M. Paradis: M. le Président, le ministre ne me demandera
sans doute pas si c'est pertinent ou non, mais j'aimerais que cette commission
invite M. André-E. Gadbois, qui est le procureur interne de la
Société d'énergie de la Baie James. Si je fais cette
demande dès aujourd'hui, c'est à la suite des témoignages
qui ont été rendus et pour lui permettre d'être
libéré de son secret professionnel, étant donné
qu'il est membre du barreau.
Le Président (M. Jolivet): D'une façon ou d'une
autre, comme vous le savez, chaque fois, je vous demande de régler cette
question à l'arrière du fauteuil, de telle sorte qu'on puisse
avoir une réponse au début des travaux de la semaine prochaine,
mais en disant que c'est des demandes que vous avez faites aujourd'hui,
à moins que le ministre ne veuille ajouter quelque chose sur cette
question ou qu'il n'aime mieux attendre à mercredi matin.
M. Duhaime: M. le Président, pour les fins de la poursuite
de nos travaux, je pense que, par politesse, je vais en parler tout à
l'heure et je n'ai pas d'objection à ce qu'un député de
l'Opposition libérale m'accompagne dans ma démarche, au cas
où. J'aurai à m'entretenir avec les trois invités qui sont
ici afin de savoir si mercredi 10 heures leur convient.

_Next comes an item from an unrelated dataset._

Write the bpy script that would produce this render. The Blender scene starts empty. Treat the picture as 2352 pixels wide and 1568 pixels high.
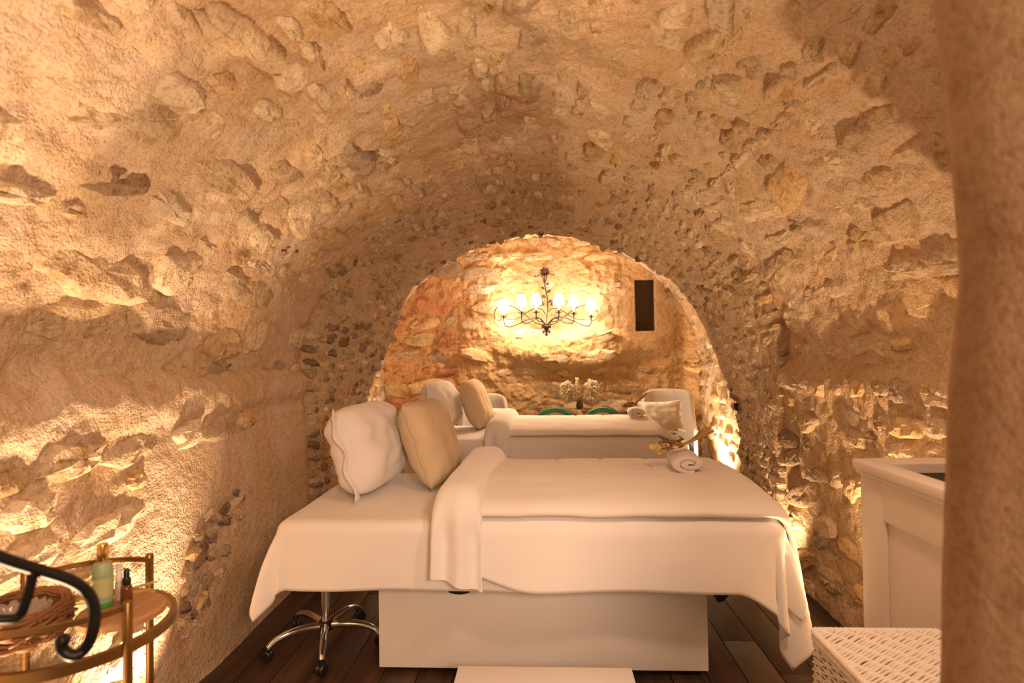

On avait
anticipé que leur témoignage se terminerait ce matin. Cela
bouscule aussi un horaire établi et des ententes qui avaient
été prises avec Me Beaulé qui est retenu à
l'extérieur mardi et jeudi. Il pouvait venir ici mercredi. J'avoue
honnêtement que, pour la semaine prochaine, nous aviserons lundi.
M. Paradis: Quant à l'invité, Me Gadbois, est-ce
que vous êtes en mesure de vous prononcer?
M. Duhaime: Je ne suis pas en mesure de vous répondre.
Comme vous le savez, je ne peux pas prendre de décision au nom du
conseil d'administration d'Hydro-Québec ou de la Société
d'énergie de la Baie James. Quant au secret professionnel qui lie Me
Gadbois à sa cliente en vertu des dispositions de l'article 133 des
règlements du barreau...
M. Paradis: Ils ont libéré Geoffrion et
Prud'homme...
M. Duhaime: ...je prends votre demande sous réserve et
j'aviserai.
Le Président (M. Jolivet): Donc, je remercie nos
invités en leur disant de rester pour la petite rencontre à la
fin. J'ajourne les travaux jusqu'à ce que l'on ait un mandat de
l'Assemblée nationale, possiblement mercredi matin, 10 heures.